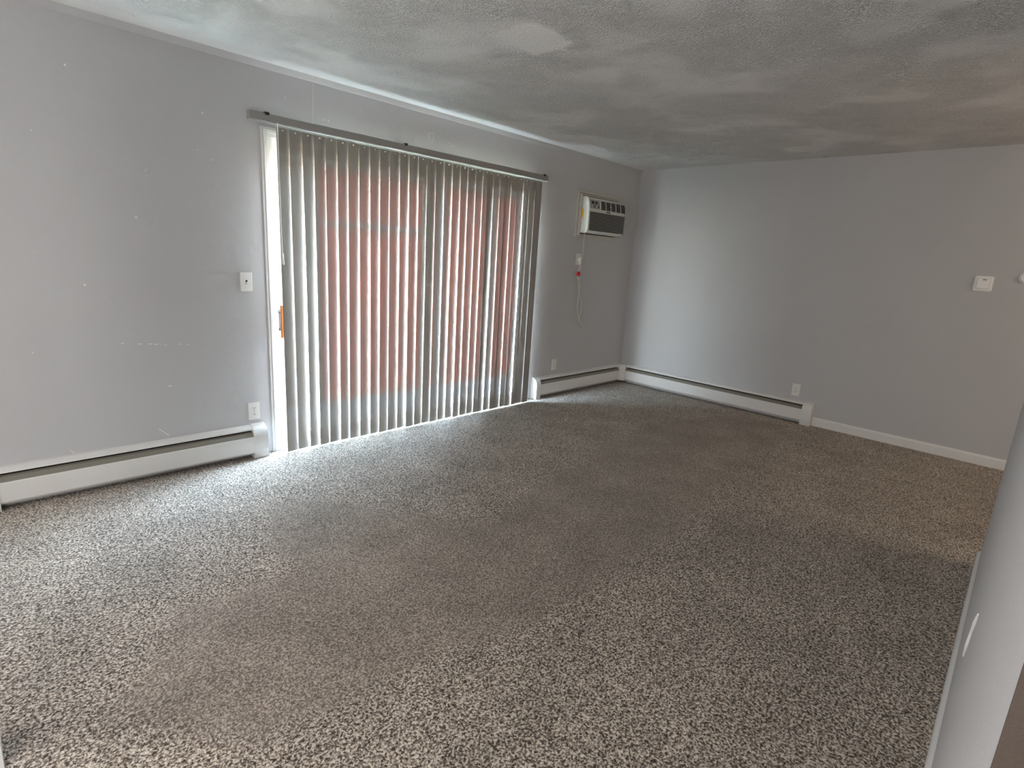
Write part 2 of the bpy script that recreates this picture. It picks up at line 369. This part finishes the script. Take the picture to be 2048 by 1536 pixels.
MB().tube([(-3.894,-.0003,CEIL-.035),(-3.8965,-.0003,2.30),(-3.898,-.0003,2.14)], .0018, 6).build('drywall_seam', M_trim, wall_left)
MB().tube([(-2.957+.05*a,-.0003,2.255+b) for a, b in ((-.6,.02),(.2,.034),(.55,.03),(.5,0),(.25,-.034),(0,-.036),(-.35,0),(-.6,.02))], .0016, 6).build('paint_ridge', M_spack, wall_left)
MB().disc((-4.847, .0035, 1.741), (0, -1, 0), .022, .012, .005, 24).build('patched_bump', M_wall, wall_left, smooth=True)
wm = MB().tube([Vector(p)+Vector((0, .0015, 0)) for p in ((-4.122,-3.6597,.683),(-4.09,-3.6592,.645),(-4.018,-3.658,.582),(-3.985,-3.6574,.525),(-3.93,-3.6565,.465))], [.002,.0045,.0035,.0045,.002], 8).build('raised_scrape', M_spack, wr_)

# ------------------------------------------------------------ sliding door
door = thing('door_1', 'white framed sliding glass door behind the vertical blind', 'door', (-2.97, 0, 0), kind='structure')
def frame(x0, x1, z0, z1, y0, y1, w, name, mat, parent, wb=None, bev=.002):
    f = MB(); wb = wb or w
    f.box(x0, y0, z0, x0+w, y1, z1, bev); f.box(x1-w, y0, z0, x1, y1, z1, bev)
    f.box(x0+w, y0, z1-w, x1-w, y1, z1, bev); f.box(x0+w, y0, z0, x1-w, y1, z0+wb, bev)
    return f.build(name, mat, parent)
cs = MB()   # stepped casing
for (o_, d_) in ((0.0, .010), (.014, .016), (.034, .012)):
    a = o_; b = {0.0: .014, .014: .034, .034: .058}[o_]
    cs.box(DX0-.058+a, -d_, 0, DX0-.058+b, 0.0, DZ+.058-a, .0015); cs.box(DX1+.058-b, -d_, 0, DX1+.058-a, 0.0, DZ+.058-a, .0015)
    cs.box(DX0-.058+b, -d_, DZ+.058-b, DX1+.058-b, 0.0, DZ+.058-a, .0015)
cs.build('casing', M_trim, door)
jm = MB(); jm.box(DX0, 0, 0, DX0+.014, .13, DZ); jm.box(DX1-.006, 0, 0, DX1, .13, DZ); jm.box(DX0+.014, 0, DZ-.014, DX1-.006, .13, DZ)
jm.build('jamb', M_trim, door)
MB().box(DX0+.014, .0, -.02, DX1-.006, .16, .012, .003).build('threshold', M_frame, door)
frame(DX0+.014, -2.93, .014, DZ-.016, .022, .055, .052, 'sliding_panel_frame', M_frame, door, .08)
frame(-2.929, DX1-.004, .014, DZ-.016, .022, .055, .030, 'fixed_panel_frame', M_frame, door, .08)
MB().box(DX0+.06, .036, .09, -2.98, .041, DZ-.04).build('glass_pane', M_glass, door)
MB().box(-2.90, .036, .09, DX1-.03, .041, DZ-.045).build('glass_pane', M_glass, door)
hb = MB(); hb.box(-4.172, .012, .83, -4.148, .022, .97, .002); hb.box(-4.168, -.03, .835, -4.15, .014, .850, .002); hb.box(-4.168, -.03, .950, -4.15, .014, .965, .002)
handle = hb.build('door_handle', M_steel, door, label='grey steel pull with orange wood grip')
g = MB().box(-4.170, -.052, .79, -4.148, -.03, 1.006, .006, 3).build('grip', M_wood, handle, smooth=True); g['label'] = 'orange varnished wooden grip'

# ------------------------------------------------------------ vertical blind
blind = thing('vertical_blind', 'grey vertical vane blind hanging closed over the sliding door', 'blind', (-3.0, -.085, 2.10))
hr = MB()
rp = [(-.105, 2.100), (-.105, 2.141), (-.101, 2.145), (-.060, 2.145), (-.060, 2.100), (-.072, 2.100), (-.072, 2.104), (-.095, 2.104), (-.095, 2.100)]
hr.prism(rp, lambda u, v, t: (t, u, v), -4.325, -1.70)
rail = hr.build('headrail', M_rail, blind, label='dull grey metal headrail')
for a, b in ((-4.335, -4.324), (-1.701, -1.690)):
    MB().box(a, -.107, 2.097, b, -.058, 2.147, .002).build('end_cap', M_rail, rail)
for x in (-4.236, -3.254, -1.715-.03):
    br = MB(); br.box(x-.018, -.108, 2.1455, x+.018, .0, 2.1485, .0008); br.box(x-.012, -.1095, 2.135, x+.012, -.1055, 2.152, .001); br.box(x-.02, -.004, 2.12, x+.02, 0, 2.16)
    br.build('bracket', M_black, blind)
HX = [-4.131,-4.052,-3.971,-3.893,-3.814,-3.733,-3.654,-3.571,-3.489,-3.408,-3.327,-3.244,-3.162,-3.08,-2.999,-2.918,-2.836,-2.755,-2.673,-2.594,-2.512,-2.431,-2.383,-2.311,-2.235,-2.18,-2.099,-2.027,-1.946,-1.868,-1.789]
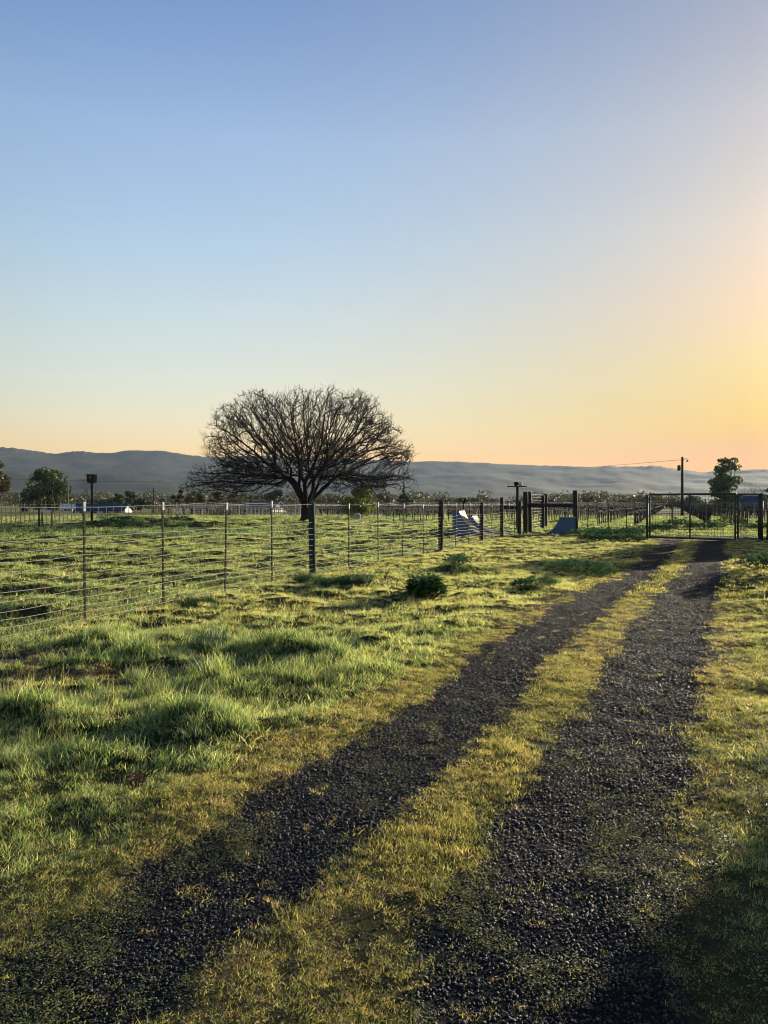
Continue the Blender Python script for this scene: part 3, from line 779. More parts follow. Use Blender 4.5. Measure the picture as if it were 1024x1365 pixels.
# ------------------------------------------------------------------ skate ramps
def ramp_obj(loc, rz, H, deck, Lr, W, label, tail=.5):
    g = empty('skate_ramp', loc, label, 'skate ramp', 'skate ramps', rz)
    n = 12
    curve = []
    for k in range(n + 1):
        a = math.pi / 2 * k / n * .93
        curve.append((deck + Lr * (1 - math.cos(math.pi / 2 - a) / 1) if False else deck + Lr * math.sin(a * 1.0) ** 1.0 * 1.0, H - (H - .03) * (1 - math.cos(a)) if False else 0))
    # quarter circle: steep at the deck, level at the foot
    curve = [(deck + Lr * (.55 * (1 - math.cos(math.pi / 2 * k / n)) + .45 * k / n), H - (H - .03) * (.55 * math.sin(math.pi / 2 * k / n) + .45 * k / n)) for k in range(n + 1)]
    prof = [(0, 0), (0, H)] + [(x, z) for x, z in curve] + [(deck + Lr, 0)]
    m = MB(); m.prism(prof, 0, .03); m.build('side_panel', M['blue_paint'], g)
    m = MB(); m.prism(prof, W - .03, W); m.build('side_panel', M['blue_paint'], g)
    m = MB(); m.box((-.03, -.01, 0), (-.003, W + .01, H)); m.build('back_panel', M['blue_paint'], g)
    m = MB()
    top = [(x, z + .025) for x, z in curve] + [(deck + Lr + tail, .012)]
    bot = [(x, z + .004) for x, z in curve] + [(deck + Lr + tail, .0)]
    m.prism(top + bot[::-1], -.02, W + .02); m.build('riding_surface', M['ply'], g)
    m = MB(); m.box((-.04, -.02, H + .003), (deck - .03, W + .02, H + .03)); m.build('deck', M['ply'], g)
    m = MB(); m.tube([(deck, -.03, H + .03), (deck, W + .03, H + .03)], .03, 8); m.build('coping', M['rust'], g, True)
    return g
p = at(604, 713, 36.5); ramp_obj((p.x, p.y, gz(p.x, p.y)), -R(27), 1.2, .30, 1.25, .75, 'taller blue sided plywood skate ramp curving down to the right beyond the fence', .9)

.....

GOAL: Print every entry above again without changing a word, and omit the pictures.

RESPONSE:
Write part 2 of the bpy script that recreates this picture. It picks up at line 369. This part finishes the script. Take the picture to be 2048 by 1536 pixels.
MB().tube([(-3.894,-.0003,CEIL-.035),(-3.8965,-.0003,2.30),(-3.898,-.0003,2.14)], .0018, 6).build('drywall_seam', M_trim, wall_left)
MB().tube([(-2.957+.05*a,-.0003,2.255+b) for a, b in ((-.6,.02),(.2,.034),(.55,.03),(.5,0),(.25,-.034),(0,-.036),(-.35,0),(-.6,.02))], .0016, 6).build('paint_ridge', M_spack, wall_left)
MB().disc((-4.847, .0035, 1.741), (0, -1, 0), .022, .012, .005, 24).build('patched_bump', M_wall, wall_left, smooth=True)
wm = MB().tube([Vector(p)+Vector((0, .0015, 0)) for p in ((-4.122,-3.6597,.683),(-4.09,-3.6592,.645),(-4.018,-3.658,.582),(-3.985,-3.6574,.525),(-3.93,-3.6565,.465))], [.002,.0045,.0035,.0045,.002], 8).build('raised_scrape', M_spack, wr_)

# ------------------------------------------------------------ sliding door
door = thing('door_1', 'white framed sliding glass door behind the vertical blind', 'door', (-2.97, 0, 0), kind='structure')
def frame(x0, x1, z0, z1, y0, y1, w, name, mat, parent, wb=None, bev=.002):
    f = MB(); wb = wb or w
    f.box(x0, y0, z0, x0+w, y1, z1, bev); f.box(x1-w, y0, z0, x1, y1, z1, bev)
    f.box(x0+w, y0, z1-w, x1-w, y1, z1, bev); f.box(x0+w, y0, z0, x1-w, y1, z0+wb, bev)
    return f.build(name, mat, parent)
cs = MB()   # stepped casing
for (o_, d_) in ((0.0, .010), (.014, .016), (.034, .012)):
    a = o_; b = {0.0: .014, .014: .034, .034: .058}[o_]
    cs.box(DX0-.058+a, -d_, 0, DX0-.058+b, 0.0, DZ+.058-a, .0015); cs.box(DX1+.058-b, -d_, 0, DX1+.058-a, 0.0, DZ+.058-a, .0015)
    cs.box(DX0-.058+b, -d_, DZ+.058-b, DX1+.058-b, 0.0, DZ+.058-a, .0015)
cs.build('casing', M_trim, door)
jm = MB(); jm.box(DX0, 0, 0, DX0+.014, .13, DZ); jm.box(DX1-.006, 0, 0, DX1, .13, DZ); jm.box(DX0+.014, 0, DZ-.014, DX1-.006, .13, DZ)
jm.build('jamb', M_trim, door)
MB().box(DX0+.014, .0, -.02, DX1-.006, .16, .012, .003).build('threshold', M_frame, door)
frame(DX0+.014, -2.93, .014, DZ-.016, .022, .055, .052, 'sliding_panel_frame', M_frame, door, .08)
frame(-2.929, DX1-.004, .014, DZ-.016, .022, .055, .030, 'fixed_panel_frame', M_frame, door, .08)
MB().box(DX0+.06, .036, .09, -2.98, .041, DZ-.04).build('glass_pane', M_glass, door)
MB().box(-2.90, .036, .09, DX1-.03, .041, DZ-.045).build('glass_pane', M_glass, door)
hb = MB(); hb.box(-4.172, .012, .83, -4.148, .022, .97, .002); hb.box(-4.168, -.03, .835, -4.15, .014, .850, .002); hb.box(-4.168, -.03, .950, -4.15, .014, .965, .002)
handle = hb.build('door_handle', M_steel, door, label='grey steel pull with orange wood grip')
g = MB().box(-4.170, -.052, .79, -4.148, -.03, 1.006, .006, 3).build('grip', M_wood, handle, smooth=True); g['label'] = 'orange varnished wooden grip'

# ------------------------------------------------------------ vertical blind
blind = thing('vertical_blind', 'grey vertical vane blind hanging closed over the sliding door', 'blind', (-3.0, -.085, 2.10))
hr = MB()
rp = [(-.105, 2.100), (-.105, 2.141), (-.101, 2.145), (-.060, 2.145), (-.060, 2.100), (-.072, 2.100), (-.072, 2.104), (-.095, 2.104), (-.095, 2.100)]
hr.prism(rp, lambda u, v, t: (t, u, v), -4.325, -1.70)
rail = hr.build('headrail', M_rail, blind, label='dull grey metal headrail')
for a, b in ((-4.335, -4.324), (-1.701, -1.690)):
    MB().box(a, -.107, 2.097, b, -.058, 2.147, .002).build('end_cap', M_rail, rail)
for x in (-4.236, -3.254, -1.715-.03):
    br = MB(); br.box(x-.018, -.108, 2.1455, x+.018, .0, 2.1485, .0008); br.box(x-.012, -.1095, 2.135, x+.012, -.1055, 2.152, .001); br.box(x-.02, -.004, 2.12, x+.02, 0, 2.16)
    br.build('bracket', M_black, blind)
HX = [-4.131,-4.052,-3.971,-3.893,-3.814,-3.733,-3.654,-3.571,-3.489,-3.408,-3.327,-3.244,-3.162,-3.08,-2.999,-2.918,-2.836,-2.755,-2.673,-2.594,-2.512,-2.431,-2.383,-2.311,-2.235,-2.18,-2.099,-2.027,-1.946,-1.868,-1.789]
Continue the Blender Python script for this scene: part 3, from line 779. More parts follow. Use Blender 4.5. Measure the picture as if it were 1024x1365 pixels.
# ------------------------------------------------------------------ skate ramps
def ramp_obj(loc, rz, H, deck, Lr, W, label, tail=.5):
    g = empty('skate_ramp', loc, label, 'skate ramp', 'skate ramps', rz)
    n = 12
    curve = []
    for k in range(n + 1):
        a = math.pi / 2 * k / n * .93
        curve.append((deck + Lr * (1 - math.cos(math.pi / 2 - a) / 1) if False else deck + Lr * math.sin(a * 1.0) ** 1.0 * 1.0, H - (H - .03) * (1 - math.cos(a)) if False else 0))
    # quarter circle: steep at the deck, level at the foot
    curve = [(deck + Lr * (.55 * (1 - math.cos(math.pi / 2 * k / n)) + .45 * k / n), H - (H - .03) * (.55 * math.sin(math.pi / 2 * k / n) + .45 * k / n)) for k in range(n + 1)]
    prof = [(0, 0), (0, H)] + [(x, z) for x, z in curve] + [(deck + Lr, 0)]
    m = MB(); m.prism(prof, 0, .03); m.build('side_panel', M['blue_paint'], g)
    m = MB(); m.prism(prof, W - .03, W); m.build('side_panel', M['blue_paint'], g)
    m = MB(); m.box((-.03, -.01, 0), (-.003, W + .01, H)); m.build('back_panel', M['blue_paint'], g)
    m = MB()
    top = [(x, z + .025) for x, z in curve] + [(deck + Lr + tail, .012)]
    bot = [(x, z + .004) for x, z in curve] + [(deck + Lr + tail, .0)]
    m.prism(top + bot[::-1], -.02, W + .02); m.build('riding_surface', M['ply'], g)
    m = MB(); m.box((-.04, -.02, H + .003), (deck - .03, W + .02, H + .03)); m.build('deck', M['ply'], g)
    m = MB(); m.tube([(deck, -.03, H + .03), (deck, W + .03, H + .03)], .03, 8); m.build('coping', M['rust'], g, True)
    return g
p = at(604, 713, 36.5); ramp_obj((p.x, p.y, gz(p.x, p.y)), -R(27), 1.2, .30, 1.25, .75, 'taller blue sided plywood skate ramp curving down to the right beyond the fence', .9)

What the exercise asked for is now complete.